■ Dataset content:
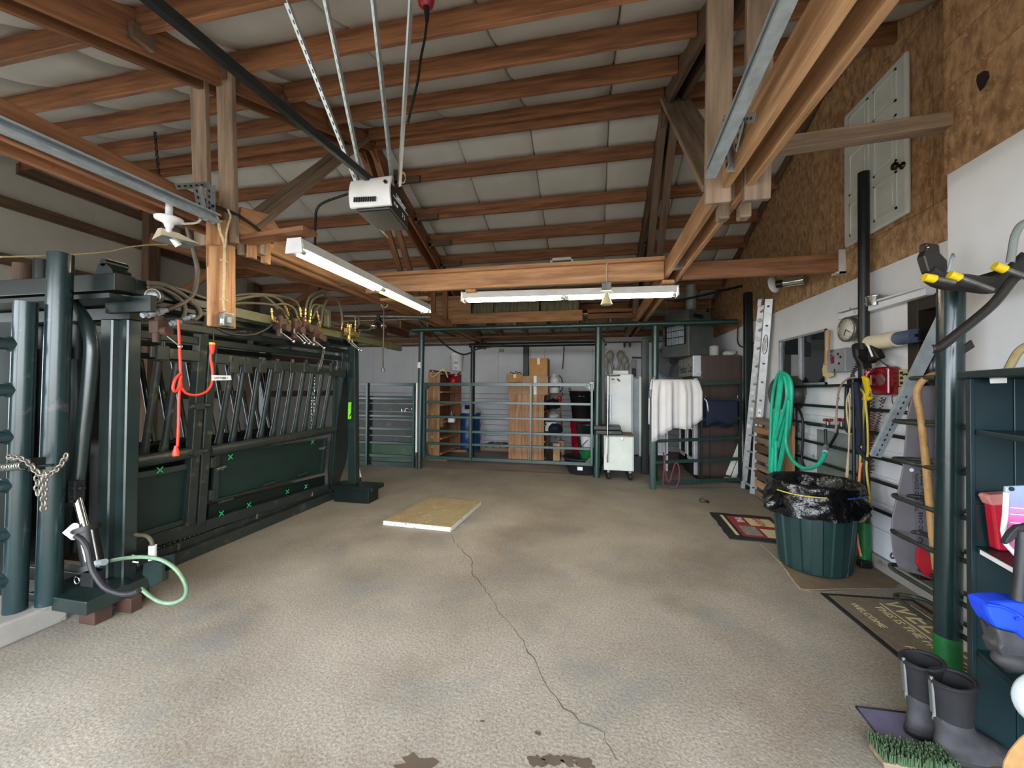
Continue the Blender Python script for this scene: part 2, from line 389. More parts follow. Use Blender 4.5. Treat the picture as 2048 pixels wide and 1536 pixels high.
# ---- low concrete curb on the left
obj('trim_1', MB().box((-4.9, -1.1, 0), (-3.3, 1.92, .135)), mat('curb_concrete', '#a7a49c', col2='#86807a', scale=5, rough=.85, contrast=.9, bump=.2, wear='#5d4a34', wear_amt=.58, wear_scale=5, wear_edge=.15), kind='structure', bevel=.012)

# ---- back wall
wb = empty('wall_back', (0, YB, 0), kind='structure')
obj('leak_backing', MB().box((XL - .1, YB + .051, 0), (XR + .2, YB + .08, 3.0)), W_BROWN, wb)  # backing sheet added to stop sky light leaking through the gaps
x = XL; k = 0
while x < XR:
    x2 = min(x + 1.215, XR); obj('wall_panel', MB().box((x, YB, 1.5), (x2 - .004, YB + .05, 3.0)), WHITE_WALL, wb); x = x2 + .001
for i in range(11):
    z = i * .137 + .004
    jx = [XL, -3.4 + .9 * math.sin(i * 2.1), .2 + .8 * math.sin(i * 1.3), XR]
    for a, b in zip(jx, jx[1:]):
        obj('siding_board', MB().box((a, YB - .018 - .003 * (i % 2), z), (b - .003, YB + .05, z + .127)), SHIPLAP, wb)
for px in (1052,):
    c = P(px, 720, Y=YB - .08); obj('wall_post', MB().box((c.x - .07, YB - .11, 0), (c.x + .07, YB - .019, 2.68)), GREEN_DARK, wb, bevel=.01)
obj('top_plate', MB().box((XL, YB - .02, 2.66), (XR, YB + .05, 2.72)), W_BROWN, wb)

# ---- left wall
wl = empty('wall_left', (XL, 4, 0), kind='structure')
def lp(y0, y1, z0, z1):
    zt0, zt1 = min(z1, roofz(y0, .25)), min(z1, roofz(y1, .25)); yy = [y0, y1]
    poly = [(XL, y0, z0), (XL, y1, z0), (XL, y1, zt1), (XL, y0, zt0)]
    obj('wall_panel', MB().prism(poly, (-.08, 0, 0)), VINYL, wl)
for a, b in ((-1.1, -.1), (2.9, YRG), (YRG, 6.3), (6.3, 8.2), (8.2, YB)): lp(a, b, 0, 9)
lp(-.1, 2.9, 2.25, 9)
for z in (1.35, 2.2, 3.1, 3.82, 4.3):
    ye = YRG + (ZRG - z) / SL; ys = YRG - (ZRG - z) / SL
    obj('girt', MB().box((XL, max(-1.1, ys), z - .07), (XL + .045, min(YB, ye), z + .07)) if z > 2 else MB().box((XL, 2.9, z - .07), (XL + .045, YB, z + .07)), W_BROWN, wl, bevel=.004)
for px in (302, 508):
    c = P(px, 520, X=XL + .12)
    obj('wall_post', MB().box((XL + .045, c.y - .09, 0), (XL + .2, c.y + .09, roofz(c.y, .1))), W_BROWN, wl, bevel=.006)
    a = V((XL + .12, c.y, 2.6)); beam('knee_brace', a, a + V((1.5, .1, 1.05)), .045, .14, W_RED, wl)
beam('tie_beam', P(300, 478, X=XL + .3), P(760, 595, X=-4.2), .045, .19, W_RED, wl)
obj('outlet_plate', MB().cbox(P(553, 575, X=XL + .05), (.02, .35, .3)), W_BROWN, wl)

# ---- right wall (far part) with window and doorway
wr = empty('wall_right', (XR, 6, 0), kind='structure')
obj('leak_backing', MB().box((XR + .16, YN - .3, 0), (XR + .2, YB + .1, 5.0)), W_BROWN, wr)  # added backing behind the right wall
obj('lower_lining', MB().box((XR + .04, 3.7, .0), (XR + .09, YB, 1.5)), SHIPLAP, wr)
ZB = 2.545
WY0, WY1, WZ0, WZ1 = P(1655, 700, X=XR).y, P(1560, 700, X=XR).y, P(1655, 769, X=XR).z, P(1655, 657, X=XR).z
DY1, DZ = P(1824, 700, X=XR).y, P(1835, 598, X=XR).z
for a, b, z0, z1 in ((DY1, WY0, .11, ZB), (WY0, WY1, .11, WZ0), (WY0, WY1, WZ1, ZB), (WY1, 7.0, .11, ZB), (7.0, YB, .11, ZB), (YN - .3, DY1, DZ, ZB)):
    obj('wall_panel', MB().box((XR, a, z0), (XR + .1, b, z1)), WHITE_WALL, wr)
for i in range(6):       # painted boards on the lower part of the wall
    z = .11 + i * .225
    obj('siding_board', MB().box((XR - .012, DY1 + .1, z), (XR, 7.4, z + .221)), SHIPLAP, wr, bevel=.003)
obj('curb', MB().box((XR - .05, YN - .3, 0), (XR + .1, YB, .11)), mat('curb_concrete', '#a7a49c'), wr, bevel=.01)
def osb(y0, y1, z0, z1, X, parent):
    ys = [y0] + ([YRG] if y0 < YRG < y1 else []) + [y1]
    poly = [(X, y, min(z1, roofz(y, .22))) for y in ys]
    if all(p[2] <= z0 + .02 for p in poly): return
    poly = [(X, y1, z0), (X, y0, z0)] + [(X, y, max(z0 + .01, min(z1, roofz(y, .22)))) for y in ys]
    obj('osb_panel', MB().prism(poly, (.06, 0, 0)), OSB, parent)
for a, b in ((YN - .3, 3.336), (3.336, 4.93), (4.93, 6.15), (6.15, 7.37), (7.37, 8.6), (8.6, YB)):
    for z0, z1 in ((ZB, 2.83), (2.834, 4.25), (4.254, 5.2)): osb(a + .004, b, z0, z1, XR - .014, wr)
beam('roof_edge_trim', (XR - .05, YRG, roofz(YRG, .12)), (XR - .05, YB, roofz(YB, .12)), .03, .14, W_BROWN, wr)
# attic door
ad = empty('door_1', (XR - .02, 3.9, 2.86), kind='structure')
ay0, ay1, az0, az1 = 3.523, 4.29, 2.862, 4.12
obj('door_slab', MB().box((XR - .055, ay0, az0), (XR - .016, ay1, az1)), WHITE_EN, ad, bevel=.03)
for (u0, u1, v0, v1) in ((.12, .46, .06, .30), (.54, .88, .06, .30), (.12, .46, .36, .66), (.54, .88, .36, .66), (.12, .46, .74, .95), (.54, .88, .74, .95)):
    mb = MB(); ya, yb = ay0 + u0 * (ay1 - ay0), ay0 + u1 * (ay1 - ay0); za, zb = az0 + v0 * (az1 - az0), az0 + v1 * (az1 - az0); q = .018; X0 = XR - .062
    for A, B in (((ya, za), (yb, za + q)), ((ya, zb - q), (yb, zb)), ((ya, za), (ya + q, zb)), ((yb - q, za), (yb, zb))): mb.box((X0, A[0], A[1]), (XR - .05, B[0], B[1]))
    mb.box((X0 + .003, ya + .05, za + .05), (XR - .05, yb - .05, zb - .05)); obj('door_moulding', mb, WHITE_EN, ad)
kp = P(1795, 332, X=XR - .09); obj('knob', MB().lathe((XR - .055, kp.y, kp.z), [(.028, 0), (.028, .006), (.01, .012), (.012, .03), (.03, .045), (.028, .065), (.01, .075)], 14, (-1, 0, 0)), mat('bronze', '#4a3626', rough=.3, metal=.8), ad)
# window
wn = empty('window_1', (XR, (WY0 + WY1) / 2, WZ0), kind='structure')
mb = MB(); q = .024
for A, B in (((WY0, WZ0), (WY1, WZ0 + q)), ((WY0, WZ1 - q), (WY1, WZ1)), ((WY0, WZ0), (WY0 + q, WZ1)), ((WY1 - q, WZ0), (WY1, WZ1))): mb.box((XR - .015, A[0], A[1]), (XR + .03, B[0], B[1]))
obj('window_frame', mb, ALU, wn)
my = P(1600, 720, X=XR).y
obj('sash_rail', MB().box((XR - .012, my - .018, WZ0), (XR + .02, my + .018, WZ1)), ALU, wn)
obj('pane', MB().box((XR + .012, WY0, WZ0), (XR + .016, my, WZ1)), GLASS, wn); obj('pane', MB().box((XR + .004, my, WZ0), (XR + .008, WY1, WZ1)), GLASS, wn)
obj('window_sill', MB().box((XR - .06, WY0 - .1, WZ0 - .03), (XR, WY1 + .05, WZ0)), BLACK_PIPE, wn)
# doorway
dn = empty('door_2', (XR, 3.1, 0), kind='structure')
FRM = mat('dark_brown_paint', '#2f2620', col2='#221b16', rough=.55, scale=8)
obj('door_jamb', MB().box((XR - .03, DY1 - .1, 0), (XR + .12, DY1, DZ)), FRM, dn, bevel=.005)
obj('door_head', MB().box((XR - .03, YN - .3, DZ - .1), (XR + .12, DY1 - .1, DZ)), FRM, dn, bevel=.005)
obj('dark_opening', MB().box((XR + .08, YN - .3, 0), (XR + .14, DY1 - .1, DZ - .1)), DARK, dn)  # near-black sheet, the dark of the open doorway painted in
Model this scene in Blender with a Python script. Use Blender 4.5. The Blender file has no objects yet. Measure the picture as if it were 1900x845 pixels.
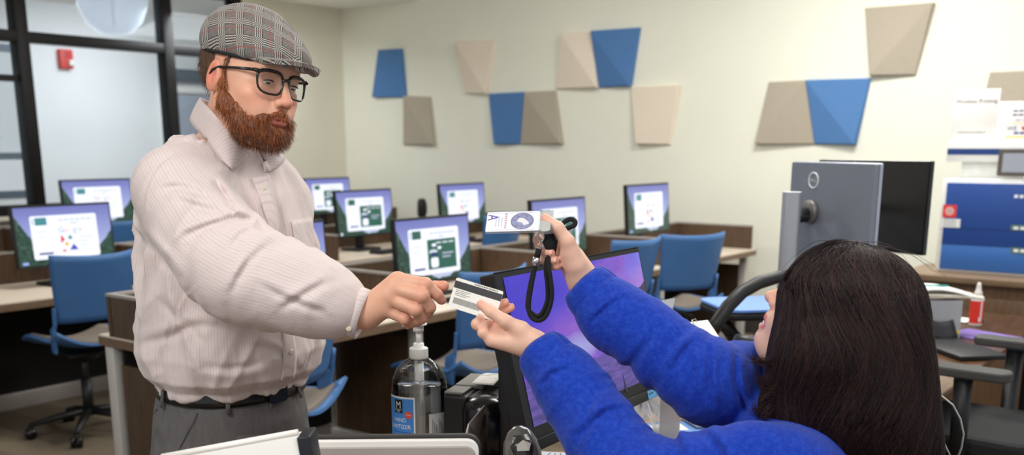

■ To do: Pictures do not belong in the copy. Repeat only the lines from the top of the records through the line containing "wear_edge=.15), kind='structure', bevel=.012)".

■ Expected output:
Continue the Blender Python script for this scene: part 2, from line 389. More parts follow. Use Blender 4.5. Treat the picture as 2048 pixels wide and 1536 pixels high.
# ---- low concrete curb on the left
obj('trim_1', MB().box((-4.9, -1.1, 0), (-3.3, 1.92, .135)), mat('curb_concrete', '#a7a49c', col2='#86807a', scale=5, rough=.85, contrast=.9, bump=.2, wear='#5d4a34', wear_amt=.58, wear_scale=5, wear_edge=.15), kind='structure', bevel=.012)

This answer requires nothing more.